En effet. Je dois d’abord dire que Salih Muslim est un homme qui impose le res­pect, au Kurdistan et au-delà. Il a per­du son fils dans cette lutte et, un peu comme tous les Kurdes, a été frap­pé dure­ment — que cela soit au sein de sa famille ou bien de son vil­lage. La ques­tion de la stra­té­gie kurde est une his­toire extrê­me­ment com­plexe et longue. Les Kurdes se sont bat­tus pour l’indépendance du Kurdistan socia­liste durant des années. Ils ont ensuite ana­ly­sé deux élé­ments essen­tiels : la ques­tion du rap­port de force et leur évo­lu­tion dans le monde. À ce sujet, il convient de rap­pe­ler qu’ils ont dû, pen­dant de très longues années, se battre en Turquie contre une armée qui est, du point de vue numé­rique, l’une des cinq pre­mières au monde (et la seconde de l’OTAN). Abdullah Öcalan, l’un des lea­ders du PKK, a ensuite été arrê­té et empri­son­né en 1999. Et c’est en pri­son qu’il a éla­bo­ré la doc­trine du Confédéralisme démo­cra­tique. Aujourd’hui, sur un autre front, au Kurdistan ira­kien, Massoud Barzani demande un réfé­ren­dum sur l’indépendance kurde. Ne nous trom­pons pas, c’est là une stra­té­gie de repli natio­na­liste que je qua­li­fie­rais de droite ; cela signi­fie­rait, par exemple, qu’ils col­la­bo­re­raient encore plus qu’ils ne le font avec la Turquie et avec Israël. C’est une quête d’indépendance réac­tion­naire, qui n’est abso­lu­ment pas pro­gres­siste. En Turquie, au début des années 2000, Öcalan a été vive­ment cri­ti­qué. À l’époque, le PKK n’utilisait même plus le mot « auto­no­mie » : ils par­laient sur­tout de « Droits de l’homme » — ce qui nous avait tous sur­pris. Cela rom­pait avec cette vieille tra­di­tion « Indépendance et Socialisme ».

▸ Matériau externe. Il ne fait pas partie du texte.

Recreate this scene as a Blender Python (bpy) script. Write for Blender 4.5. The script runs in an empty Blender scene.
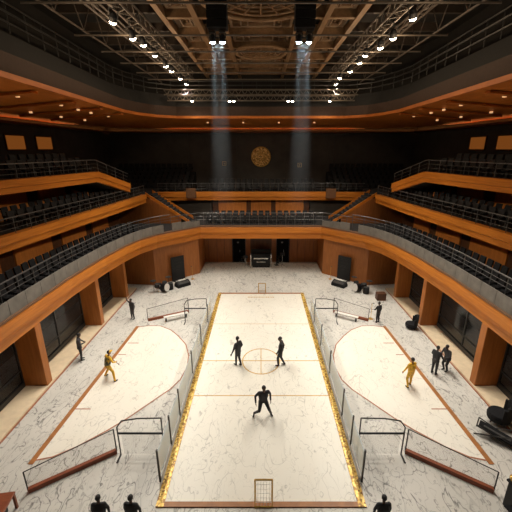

« Cette révo­lu­tion mul­ti­con­fes­sion­nelle, mul­ti-eth­nique, est unique dans le Moyen-Orient. C’est la rai­son pour laquelle nous avons publié ce livre, parce qu’il y a un vide total autour de ce sujet. »

De nou­veau, aujourd’hui, le mot « auto­no­mie » est abor­dé par le PKK. Et ils vont même plus loin avec le Confédéralisme démo­cra­tique. Dans la situa­tion actuelle de mon­dia­li­sa­tion, c’est le concept le plus moder­niste ; il garan­tit qu’on n’é­lève plus de murs entre des peuples, entre les reli­gions ou entre les confes­sions. Cette ques­tion devrait d’ailleurs éga­le­ment s’appliquer en Irak. La plus grande ville « kurde » en Irak, ce n’est pas Erbil ni Souleymanieh, c’est Bagdad. De la même manière, la ville qui com­prend le plus grand nombre de Kurdes en Turquie, c’est Istanbul — avec plus de trois mil­lions de per­sonnes. Avec la créa­tion d’un Kurdistan indé­pen­dant, il fau­drait tra­cer des fron­tières qui crée­raient de nou­velles mino­ri­tés. En ce sens, le modèle belge, même si c’est un modèle bour­geois, n’est un pas un modèle inin­té­res­sant car il offre des garan­ties lin­guis­tiques, éco­no­miques et cultu­relles. Je crois que pour les Kurdes, c’est quelque chose qui serait très fonc­tion­nel. Et c’est jus­te­ment parce que ce modèle consti­tue un risque pour les États turcs et syriens que la répres­sion est ter­rible vis-à-vis du HDP et du PYD. C’est un mou­ve­ment révo­lu­tion­naire de gauche ; ce n’est pas un repli natio­na­liste de droite. Là où le PYD tient le pou­voir, il y a des Conseils muni­ci­paux, régio­naux et pro­vin­ciaux où les Assyriens, les Arméniens, les Turkmènes, les Kurdes et les Arabes béné­fi­cient d’une pro­tec­tion totale de leurs droits, qu’ils soient lin­guis­tiques à l’école, ou plus sim­ple­ment cultu­rels. Salih Muslim et le PYD en sont garants.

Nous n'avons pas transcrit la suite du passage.